Not rich? Possible, for much of his working life Leto has worked for ‘Scale’, a level of pay set by the Screen Actors Guild for all performers of the union which guarantees them a minimum fee for their part and other basic contractual issues such as meal breaks, overtime fees and accommodation costs. Obviously this is more than you or I earn but, importantly, it is much less than many think he earns every time he appears in front of a camera.
“People see you in a film and imagine that you are rich,” he notes. “Throughout that whole period of the first album we did not have much money at all. I was not working often as an actor and when I was it was usually a small part in a film. To get the money together for the video for ‘A Beautiful Lie’ we actually used a settlement from a lawsuit, a corporation used 30 Seconds to Mars content inappropriately and we took the blood money and used it to shoot a film for the environmental effort we were interested in.” The epic video, filmed on location in the Arctic Circle in a town called Ilulissat, took 18 months to plan and was not just a challenge financially.

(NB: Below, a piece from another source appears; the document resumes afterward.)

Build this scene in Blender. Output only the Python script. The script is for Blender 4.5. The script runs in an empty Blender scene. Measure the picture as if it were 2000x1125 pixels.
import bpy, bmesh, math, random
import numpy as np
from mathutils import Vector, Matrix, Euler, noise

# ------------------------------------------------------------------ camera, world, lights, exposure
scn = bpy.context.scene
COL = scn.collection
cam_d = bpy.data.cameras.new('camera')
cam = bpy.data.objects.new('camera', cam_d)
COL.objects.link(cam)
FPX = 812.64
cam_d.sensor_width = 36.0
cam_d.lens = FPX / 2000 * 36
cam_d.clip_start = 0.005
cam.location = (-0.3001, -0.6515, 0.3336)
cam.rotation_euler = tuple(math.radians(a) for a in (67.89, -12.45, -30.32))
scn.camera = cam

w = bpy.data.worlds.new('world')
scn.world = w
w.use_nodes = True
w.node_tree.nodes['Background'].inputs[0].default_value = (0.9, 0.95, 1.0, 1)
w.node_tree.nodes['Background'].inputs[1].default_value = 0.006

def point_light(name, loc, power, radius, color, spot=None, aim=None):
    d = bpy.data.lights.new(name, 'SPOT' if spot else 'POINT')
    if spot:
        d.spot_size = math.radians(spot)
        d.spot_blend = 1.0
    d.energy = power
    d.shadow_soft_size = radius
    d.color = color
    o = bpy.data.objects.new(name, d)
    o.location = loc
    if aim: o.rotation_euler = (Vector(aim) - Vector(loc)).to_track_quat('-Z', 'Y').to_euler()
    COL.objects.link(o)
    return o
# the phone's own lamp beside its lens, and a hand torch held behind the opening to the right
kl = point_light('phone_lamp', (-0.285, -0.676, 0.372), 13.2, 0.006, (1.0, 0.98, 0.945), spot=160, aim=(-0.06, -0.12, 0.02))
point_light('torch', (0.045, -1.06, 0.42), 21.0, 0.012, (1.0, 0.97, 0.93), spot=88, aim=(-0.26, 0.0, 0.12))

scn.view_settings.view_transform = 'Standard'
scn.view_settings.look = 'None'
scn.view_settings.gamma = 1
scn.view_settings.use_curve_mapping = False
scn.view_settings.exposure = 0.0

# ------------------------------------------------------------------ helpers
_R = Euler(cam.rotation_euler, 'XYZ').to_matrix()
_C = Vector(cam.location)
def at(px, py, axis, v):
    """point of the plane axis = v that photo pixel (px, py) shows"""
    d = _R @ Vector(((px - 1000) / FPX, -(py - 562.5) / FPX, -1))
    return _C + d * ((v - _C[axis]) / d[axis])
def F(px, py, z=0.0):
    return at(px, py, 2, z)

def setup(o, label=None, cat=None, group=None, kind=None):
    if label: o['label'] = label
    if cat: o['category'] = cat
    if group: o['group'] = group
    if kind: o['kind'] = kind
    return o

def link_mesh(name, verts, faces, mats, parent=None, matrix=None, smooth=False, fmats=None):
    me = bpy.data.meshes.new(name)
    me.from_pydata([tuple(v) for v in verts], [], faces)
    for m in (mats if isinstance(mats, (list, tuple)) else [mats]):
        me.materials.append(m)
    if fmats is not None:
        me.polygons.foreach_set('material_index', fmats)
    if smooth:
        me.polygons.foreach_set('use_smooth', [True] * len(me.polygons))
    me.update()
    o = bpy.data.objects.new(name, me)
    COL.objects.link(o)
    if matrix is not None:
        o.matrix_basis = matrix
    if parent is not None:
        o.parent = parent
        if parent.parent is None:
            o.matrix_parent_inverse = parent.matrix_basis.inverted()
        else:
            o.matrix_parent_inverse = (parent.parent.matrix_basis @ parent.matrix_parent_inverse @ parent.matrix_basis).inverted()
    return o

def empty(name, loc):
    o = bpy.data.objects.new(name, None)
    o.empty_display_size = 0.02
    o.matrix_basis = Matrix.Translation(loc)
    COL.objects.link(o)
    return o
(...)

“Two days before we went there someone fell into an iceberg and died,” remembers brother Shannon. “The icebergs are always changing and moving and during one shot we see Tomo jump, and he heard the shotgun sound which means the ice is about to split underneath him. It was scary because it was all under the radar, it was a completely sketch video. We were not covered by insurance for most of it and no one was unionised. The director of photography was the only legit dude on the crew.”